Album Review Queens Of The Stone Age - Era Vulgaris
3 StarsIn spite of all their drama, the twists and turns of QOTSA haven’t killed the band - they’ve just taken it in a new and, ultimately rather welcome direction.
According to Queens Of The Stone Age, this is ‘the common era’: a ballsy title, for a band whose internal rivalries and ructions could so easily have seen them plumb the depths of mediocrity on this, their fifth album. Since the departure of half-man, half-chainsaw Nick Olivieri, Josh Homme’s sticky fingerprints have become ever more apparent in QOTSA, with naysayers claiming that ‘Era Vulgaris’ would be a Homme solo record in all but name.
They’re almost wrong. The record represents a lateral progression in the life of QOTSA as a whole, perfectly capturing the glaze-eyed unease of the late nights in Los Angeles where it was recorded. Homme is still the master of ceremonies - Julian Casablancas’ guest vocal on the chorus of ‘Sick Sick Sick’ is almost lost in the thunderous cacophony, like a child being ducked by the local flame-haired bully in the deep end of the swimming pool.
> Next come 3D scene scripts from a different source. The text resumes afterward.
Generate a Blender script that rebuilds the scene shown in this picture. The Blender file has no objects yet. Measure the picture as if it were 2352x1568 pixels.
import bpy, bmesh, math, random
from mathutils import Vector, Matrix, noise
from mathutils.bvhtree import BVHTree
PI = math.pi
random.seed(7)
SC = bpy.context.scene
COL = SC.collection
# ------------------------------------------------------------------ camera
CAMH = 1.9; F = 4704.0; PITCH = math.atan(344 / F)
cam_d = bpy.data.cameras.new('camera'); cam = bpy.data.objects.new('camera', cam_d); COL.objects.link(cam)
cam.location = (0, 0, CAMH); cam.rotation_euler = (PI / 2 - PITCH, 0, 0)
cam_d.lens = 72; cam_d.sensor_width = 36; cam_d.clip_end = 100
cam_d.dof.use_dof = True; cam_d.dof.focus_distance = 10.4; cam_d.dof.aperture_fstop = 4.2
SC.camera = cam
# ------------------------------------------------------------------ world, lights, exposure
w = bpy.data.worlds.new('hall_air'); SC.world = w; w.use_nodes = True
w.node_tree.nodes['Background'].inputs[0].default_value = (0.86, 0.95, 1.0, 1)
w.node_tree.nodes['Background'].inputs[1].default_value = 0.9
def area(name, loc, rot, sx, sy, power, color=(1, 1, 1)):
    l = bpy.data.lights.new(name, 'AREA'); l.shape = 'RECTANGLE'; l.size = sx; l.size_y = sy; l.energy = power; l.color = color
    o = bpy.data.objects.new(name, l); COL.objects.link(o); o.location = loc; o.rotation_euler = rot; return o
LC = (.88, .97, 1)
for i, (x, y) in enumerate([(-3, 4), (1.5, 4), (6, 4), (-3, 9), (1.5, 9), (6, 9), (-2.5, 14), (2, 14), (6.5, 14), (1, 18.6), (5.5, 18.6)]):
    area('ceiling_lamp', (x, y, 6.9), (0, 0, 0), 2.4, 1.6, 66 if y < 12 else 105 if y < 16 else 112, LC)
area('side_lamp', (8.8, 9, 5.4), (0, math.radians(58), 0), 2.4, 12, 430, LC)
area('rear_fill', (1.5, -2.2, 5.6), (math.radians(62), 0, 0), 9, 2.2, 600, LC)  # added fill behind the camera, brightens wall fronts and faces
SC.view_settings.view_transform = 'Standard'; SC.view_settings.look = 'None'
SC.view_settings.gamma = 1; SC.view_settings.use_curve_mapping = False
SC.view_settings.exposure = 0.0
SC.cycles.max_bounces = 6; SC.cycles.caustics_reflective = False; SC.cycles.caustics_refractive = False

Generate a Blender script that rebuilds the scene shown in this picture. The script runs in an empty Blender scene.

Elsewhere, ‘I’m A Designer’ and ‘Misfit Love’ are snarling, robotic panthers, while ‘3s and 7s’ artfully skewers the three minute pop song and turns it in to a Frankenstein’s monster of a radio jingle. The rest of the album isn’t as immediately successful - the pop hook of ‘No One Knows’ is shunned in favour of the dark sprawl of ‘Into The Hollow’ or the quietly sad ‘Suture Up Your Future’. However, inaccessibility is often exchanged for unremarkability, as on Mark Lanegan’s forgettable ‘River In The Road’ and the workmanlike ‘Turning On The Screw’.
In spite of all their drama, the twists and turns of QOTSA haven’t killed the band - they’ve just taken it in a new and, ultimately rather welcome direction. ‘Era Vulgaris’ might not be transcendent, but it certainly isn’t common either.